Information supplied:

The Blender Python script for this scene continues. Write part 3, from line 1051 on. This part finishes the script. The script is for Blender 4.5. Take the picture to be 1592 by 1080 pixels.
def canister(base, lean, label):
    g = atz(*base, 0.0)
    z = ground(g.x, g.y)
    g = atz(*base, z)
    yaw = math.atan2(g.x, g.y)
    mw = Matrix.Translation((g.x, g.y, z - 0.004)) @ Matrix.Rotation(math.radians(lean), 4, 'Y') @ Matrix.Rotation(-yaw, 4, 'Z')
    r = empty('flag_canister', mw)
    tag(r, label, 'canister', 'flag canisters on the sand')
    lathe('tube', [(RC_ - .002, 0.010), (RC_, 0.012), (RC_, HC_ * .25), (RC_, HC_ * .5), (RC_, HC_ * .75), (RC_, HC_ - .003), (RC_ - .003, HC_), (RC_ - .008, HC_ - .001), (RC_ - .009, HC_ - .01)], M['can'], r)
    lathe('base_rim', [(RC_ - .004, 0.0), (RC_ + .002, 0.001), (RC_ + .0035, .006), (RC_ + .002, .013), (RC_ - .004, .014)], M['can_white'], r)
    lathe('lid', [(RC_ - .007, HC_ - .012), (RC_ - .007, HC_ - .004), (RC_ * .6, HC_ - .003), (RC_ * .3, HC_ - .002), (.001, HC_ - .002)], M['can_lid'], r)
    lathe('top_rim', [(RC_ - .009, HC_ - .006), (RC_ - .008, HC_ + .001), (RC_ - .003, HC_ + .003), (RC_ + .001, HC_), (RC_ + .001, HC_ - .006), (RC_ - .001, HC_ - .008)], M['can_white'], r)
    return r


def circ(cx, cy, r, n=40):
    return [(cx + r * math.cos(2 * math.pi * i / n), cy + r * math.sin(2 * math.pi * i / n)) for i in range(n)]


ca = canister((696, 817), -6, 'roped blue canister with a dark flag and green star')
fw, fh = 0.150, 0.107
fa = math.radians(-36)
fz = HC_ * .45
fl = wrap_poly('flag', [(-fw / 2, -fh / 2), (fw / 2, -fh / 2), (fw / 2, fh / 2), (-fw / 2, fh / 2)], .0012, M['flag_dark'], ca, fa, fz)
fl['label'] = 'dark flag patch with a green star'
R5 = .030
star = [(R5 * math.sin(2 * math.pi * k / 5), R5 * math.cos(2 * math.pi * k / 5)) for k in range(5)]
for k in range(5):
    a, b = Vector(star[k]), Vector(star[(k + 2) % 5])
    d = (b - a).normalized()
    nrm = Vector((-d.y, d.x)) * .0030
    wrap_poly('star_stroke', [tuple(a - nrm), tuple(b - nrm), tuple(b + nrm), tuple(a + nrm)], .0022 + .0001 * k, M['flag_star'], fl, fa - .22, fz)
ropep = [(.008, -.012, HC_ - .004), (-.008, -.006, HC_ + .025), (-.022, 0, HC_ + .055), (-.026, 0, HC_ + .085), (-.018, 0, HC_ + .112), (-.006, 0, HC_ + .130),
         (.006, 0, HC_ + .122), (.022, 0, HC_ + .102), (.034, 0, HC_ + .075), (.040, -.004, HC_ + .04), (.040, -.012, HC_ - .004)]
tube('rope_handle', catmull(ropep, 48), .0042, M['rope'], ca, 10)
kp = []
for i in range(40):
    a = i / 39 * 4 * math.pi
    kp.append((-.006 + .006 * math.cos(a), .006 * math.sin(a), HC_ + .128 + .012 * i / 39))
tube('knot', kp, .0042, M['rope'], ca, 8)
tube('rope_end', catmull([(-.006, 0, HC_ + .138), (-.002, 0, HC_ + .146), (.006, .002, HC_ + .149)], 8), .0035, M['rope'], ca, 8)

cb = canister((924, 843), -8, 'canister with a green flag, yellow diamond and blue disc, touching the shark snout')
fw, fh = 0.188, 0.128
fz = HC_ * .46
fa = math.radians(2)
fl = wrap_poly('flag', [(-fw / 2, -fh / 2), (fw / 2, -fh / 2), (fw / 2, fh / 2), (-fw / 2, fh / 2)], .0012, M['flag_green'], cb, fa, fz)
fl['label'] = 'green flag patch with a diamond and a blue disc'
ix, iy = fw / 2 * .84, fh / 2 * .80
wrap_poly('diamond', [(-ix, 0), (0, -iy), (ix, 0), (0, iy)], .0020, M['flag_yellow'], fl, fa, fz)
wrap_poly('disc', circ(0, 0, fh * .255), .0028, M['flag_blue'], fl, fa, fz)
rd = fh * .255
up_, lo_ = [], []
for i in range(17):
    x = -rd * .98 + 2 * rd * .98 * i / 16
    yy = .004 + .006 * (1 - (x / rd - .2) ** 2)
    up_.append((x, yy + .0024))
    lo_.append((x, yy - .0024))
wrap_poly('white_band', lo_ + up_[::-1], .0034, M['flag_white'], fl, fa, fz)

What you need to do:
Transcribe the whole listing exactly.

Exercise output:
The Blender Python script for this scene continues. Write part 3, from line 1051 on. This part finishes the script. The script is for Blender 4.5. Take the picture to be 1592 by 1080 pixels.
def canister(base, lean, label):
    g = atz(*base, 0.0)
    z = ground(g.x, g.y)
    g = atz(*base, z)
    yaw = math.atan2(g.x, g.y)
    mw = Matrix.Translation((g.x, g.y, z - 0.004)) @ Matrix.Rotation(math.radians(lean), 4, 'Y') @ Matrix.Rotation(-yaw, 4, 'Z')
    r = empty('flag_canister', mw)
    tag(r, label, 'canister', 'flag canisters on the sand')
    lathe('tube', [(RC_ - .002, 0.010), (RC_, 0.012), (RC_, HC_ * .25), (RC_, HC_ * .5), (RC_, HC_ * .75), (RC_, HC_ - .003), (RC_ - .003, HC_), (RC_ - .008, HC_ - .001), (RC_ - .009, HC_ - .01)], M['can'], r)
    lathe('base_rim', [(RC_ - .004, 0.0), (RC_ + .002, 0.001), (RC_ + .0035, .006), (RC_ + .002, .013), (RC_ - .004, .014)], M['can_white'], r)
    lathe('lid', [(RC_ - .007, HC_ - .012), (RC_ - .007, HC_ - .004), (RC_ * .6, HC_ - .003), (RC_ * .3, HC_ - .002), (.001, HC_ - .002)], M['can_lid'], r)
    lathe('top_rim', [(RC_ - .009, HC_ - .006), (RC_ - .008, HC_ + .001), (RC_ - .003, HC_ + .003), (RC_ + .001, HC_), (RC_ + .001, HC_ - .006), (RC_ - .001, HC_ - .008)], M['can_white'], r)
    return r


def circ(cx, cy, r, n=40):
    return [(cx + r * math.cos(2 * math.pi * i / n), cy + r * math.sin(2 * math.pi * i / n)) for i in range(n)]


ca = canister((696, 817), -6, 'roped blue canister with a dark flag and green star')
fw, fh = 0.150, 0.107
fa = math.radians(-36)
fz = HC_ * .45
fl = wrap_poly('flag', [(-fw / 2, -fh / 2), (fw / 2, -fh / 2), (fw / 2, fh / 2), (-fw / 2, fh / 2)], .0012, M['flag_dark'], ca, fa, fz)
fl['label'] = 'dark flag patch with a green star'
R5 = .030
star = [(R5 * math.sin(2 * math.pi * k / 5), R5 * math.cos(2 * math.pi * k / 5)) for k in range(5)]
for k in range(5):
    a, b = Vector(star[k]), Vector(star[(k + 2) % 5])
    d = (b - a).normalized()
    nrm = Vector((-d.y, d.x)) * .0030
    wrap_poly('star_stroke', [tuple(a - nrm), tuple(b - nrm), tuple(b + nrm), tuple(a + nrm)], .0022 + .0001 * k, M['flag_star'], fl, fa - .22, fz)
ropep = [(.008, -.012, HC_ - .004), (-.008, -.006, HC_ + .025), (-.022, 0, HC_ + .055), (-.026, 0, HC_ + .085), (-.018, 0, HC_ + .112), (-.006, 0, HC_ + .130),
         (.006, 0, HC_ + .122), (.022, 0, HC_ + .102), (.034, 0, HC_ + .075), (.040, -.004, HC_ + .04), (.040, -.012, HC_ - .004)]
tube('rope_handle', catmull(ropep, 48), .0042, M['rope'], ca, 10)
kp = []
for i in range(40):
    a = i / 39 * 4 * math.pi
    kp.append((-.006 + .006 * math.cos(a), .006 * math.sin(a), HC_ + .128 + .012 * i / 39))
tube('knot', kp, .0042, M['rope'], ca, 8)
tube('rope_end', catmull([(-.006, 0, HC_ + .138), (-.002, 0, HC_ + .146), (.006, .002, HC_ + .149)], 8), .0035, M['rope'], ca, 8)

cb = canister((924, 843), -8, 'canister with a green flag, yellow diamond and blue disc, touching the shark snout')
fw, fh = 0.188, 0.128
fz = HC_ * .46
fa = math.radians(2)
fl = wrap_poly('flag', [(-fw / 2, -fh / 2), (fw / 2, -fh / 2), (fw / 2, fh / 2), (-fw / 2, fh / 2)], .0012, M['flag_green'], cb, fa, fz)
fl['label'] = 'green flag patch with a diamond and a blue disc'
ix, iy = fw / 2 * .84, fh / 2 * .80
wrap_poly('diamond', [(-ix, 0), (0, -iy), (ix, 0), (0, iy)], .0020, M['flag_yellow'], fl, fa, fz)
wrap_poly('disc', circ(0, 0, fh * .255), .0028, M['flag_blue'], fl, fa, fz)
rd = fh * .255
up_, lo_ = [], []
for i in range(17):
    x = -rd * .98 + 2 * rd * .98 * i / 16
    yy = .004 + .006 * (1 - (x / rd - .2) ** 2)
    up_.append((x, yy + .0024))
    lo_.append((x, yy - .0024))
wrap_poly('white_band', lo_ + up_[::-1], .0034, M['flag_white'], fl, fa, fz)